## Required work
Collect from the data below each line with "that".

## Recorded information
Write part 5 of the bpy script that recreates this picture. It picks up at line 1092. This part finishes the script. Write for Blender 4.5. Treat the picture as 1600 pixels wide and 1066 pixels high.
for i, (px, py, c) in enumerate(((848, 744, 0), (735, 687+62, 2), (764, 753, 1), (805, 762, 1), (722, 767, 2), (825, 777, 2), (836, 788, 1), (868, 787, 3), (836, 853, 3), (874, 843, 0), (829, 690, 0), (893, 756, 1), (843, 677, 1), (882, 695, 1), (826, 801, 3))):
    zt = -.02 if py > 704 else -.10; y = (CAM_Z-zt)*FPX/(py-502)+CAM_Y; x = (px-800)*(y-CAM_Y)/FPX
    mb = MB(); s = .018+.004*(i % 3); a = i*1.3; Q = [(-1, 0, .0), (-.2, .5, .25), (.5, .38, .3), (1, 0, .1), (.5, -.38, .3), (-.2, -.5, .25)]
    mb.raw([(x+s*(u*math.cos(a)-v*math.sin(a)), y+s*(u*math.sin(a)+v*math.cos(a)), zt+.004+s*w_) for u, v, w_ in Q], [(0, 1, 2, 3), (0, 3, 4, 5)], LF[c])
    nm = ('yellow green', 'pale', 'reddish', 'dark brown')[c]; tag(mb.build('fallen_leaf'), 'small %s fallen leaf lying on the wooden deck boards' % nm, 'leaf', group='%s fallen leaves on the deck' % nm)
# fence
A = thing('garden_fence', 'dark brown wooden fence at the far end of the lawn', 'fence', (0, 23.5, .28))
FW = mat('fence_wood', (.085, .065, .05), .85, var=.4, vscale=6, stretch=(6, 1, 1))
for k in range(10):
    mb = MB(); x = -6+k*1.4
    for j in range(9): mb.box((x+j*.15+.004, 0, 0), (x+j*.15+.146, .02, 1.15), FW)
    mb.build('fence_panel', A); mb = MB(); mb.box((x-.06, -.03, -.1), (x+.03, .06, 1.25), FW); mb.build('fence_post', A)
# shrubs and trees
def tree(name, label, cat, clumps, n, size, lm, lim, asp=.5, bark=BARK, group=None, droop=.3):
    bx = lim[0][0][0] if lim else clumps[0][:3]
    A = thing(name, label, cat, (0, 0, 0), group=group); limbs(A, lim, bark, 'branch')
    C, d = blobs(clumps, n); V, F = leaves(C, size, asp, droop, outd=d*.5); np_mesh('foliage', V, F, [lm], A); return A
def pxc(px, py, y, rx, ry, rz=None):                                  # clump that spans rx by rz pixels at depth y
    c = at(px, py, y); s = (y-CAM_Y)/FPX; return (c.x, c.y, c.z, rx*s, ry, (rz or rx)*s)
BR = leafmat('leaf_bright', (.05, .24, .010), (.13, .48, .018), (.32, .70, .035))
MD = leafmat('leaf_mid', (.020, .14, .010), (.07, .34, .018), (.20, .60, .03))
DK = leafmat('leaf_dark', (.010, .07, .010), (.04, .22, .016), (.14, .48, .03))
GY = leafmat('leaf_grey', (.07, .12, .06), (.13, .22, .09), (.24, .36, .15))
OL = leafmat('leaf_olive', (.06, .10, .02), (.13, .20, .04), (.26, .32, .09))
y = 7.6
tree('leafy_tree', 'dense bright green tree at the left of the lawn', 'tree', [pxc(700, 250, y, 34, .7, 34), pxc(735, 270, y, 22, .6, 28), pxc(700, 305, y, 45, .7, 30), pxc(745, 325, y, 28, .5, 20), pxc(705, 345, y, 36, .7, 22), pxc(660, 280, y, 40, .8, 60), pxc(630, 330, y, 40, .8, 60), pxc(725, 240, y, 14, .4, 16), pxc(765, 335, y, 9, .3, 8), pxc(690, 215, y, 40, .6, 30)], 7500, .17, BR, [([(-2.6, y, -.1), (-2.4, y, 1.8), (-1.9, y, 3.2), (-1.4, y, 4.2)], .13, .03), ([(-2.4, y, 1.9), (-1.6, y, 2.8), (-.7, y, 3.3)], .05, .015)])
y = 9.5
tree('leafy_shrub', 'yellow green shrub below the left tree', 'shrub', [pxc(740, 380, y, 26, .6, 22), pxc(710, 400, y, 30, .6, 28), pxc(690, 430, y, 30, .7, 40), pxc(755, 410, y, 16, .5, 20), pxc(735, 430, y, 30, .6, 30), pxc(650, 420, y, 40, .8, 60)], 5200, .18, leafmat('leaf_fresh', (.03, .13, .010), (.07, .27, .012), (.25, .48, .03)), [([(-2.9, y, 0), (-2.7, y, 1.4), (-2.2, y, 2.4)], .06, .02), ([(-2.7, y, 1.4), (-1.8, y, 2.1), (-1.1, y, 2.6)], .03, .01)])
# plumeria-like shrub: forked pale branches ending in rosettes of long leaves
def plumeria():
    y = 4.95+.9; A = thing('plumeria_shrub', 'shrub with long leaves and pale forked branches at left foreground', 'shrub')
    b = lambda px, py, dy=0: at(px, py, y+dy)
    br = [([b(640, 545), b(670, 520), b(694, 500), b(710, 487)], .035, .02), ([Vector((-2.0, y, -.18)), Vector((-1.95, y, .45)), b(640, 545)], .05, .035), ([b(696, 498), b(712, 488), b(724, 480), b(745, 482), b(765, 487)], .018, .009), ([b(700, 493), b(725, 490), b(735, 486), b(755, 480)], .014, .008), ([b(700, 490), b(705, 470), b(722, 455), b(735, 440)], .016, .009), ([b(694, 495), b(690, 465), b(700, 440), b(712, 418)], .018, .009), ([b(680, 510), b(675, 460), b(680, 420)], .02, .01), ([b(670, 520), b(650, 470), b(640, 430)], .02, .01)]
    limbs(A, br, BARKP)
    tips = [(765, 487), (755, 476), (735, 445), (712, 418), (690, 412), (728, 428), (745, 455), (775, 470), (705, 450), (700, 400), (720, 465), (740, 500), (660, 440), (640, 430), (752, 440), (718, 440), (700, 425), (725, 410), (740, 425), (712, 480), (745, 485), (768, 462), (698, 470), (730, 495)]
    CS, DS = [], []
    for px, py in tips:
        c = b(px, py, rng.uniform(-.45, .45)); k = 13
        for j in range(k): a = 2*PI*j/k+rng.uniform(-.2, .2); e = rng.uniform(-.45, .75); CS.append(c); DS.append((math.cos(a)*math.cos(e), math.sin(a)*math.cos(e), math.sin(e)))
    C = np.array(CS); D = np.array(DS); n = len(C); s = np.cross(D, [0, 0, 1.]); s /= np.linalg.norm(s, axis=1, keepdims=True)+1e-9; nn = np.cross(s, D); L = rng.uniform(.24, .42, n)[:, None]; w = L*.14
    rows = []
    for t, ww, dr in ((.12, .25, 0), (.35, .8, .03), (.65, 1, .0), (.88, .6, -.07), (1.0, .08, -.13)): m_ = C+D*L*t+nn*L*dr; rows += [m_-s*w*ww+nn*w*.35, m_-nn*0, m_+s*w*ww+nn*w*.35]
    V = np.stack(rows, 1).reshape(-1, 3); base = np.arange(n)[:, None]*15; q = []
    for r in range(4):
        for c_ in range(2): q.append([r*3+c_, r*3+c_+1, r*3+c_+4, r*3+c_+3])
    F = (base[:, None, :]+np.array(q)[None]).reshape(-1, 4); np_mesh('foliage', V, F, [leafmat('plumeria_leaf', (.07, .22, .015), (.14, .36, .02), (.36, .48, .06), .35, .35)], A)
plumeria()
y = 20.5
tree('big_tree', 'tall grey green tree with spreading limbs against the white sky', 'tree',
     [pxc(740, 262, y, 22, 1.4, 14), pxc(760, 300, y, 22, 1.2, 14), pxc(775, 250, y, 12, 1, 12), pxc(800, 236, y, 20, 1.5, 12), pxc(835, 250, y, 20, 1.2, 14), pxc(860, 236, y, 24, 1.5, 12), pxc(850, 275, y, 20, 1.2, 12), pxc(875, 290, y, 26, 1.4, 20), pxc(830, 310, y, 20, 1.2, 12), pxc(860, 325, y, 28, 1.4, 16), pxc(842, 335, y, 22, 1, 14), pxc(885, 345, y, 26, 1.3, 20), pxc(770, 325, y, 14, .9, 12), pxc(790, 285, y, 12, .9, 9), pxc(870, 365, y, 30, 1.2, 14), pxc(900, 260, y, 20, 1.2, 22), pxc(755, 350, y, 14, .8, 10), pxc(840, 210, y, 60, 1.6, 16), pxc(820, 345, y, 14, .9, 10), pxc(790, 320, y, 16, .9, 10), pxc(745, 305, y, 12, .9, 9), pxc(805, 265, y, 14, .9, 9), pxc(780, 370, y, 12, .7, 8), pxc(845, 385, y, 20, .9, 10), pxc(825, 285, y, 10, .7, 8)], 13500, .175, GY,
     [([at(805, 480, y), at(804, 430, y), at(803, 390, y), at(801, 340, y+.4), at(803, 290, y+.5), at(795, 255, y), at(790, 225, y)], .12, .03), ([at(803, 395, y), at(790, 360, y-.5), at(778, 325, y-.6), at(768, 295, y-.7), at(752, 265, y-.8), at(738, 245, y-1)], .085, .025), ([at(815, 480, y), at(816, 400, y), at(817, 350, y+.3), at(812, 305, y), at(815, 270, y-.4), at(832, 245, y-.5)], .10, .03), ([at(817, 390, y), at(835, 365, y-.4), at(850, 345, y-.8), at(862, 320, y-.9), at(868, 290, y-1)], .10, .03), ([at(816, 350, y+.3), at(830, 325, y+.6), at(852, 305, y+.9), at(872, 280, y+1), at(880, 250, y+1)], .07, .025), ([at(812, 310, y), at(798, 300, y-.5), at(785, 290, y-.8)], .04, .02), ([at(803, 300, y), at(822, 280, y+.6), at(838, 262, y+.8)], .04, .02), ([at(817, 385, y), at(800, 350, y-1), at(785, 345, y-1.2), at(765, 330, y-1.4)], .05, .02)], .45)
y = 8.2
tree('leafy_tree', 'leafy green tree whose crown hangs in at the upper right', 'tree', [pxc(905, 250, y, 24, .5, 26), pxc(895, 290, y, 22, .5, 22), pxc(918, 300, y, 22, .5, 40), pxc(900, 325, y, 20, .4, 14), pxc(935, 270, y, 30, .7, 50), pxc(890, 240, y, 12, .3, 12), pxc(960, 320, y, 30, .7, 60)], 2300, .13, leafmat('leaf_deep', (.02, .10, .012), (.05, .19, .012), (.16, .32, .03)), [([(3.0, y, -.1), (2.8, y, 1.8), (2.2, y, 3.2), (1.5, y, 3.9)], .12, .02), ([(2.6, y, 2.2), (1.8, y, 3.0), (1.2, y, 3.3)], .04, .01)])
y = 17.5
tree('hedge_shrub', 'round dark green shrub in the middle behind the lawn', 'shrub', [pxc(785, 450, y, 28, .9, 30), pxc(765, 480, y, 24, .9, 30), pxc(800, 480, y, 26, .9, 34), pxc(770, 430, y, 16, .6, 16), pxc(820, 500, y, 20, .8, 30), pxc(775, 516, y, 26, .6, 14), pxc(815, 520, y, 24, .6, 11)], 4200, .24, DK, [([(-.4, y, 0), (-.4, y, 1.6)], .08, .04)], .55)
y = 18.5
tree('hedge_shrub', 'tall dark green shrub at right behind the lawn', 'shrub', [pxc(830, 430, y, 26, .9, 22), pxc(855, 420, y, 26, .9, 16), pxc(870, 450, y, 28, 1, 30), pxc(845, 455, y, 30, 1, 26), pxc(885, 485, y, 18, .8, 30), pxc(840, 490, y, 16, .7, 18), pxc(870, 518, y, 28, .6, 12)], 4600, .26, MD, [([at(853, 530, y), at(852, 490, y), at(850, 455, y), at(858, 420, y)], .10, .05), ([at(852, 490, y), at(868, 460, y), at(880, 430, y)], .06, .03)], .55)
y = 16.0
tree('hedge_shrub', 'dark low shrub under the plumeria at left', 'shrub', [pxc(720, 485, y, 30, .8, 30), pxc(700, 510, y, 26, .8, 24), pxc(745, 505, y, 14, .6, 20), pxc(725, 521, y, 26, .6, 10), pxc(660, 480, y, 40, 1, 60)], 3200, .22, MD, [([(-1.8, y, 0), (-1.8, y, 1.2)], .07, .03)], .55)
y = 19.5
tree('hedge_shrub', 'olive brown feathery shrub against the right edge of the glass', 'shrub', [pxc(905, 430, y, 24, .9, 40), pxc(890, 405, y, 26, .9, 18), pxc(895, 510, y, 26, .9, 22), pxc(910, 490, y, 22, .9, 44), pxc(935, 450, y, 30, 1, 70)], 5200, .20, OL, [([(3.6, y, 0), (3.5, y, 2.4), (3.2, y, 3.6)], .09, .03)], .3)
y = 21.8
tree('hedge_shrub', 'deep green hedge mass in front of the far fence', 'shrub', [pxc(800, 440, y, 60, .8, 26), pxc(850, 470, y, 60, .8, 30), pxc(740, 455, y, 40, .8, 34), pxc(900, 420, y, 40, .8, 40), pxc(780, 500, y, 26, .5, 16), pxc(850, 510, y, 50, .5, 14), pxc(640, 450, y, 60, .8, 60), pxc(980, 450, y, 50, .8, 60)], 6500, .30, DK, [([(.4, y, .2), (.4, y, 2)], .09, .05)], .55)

## Exercise answer
Write part 5 of the bpy script that recreates this picture. It picks up at line 1092. This part finishes the script. Write for Blender 4.5. Treat the picture as 1600 pixels wide and 1066 pixels high.
def pxc(px, py, y, rx, ry, rz=None):                                  # clump that spans rx by rz pixels at depth y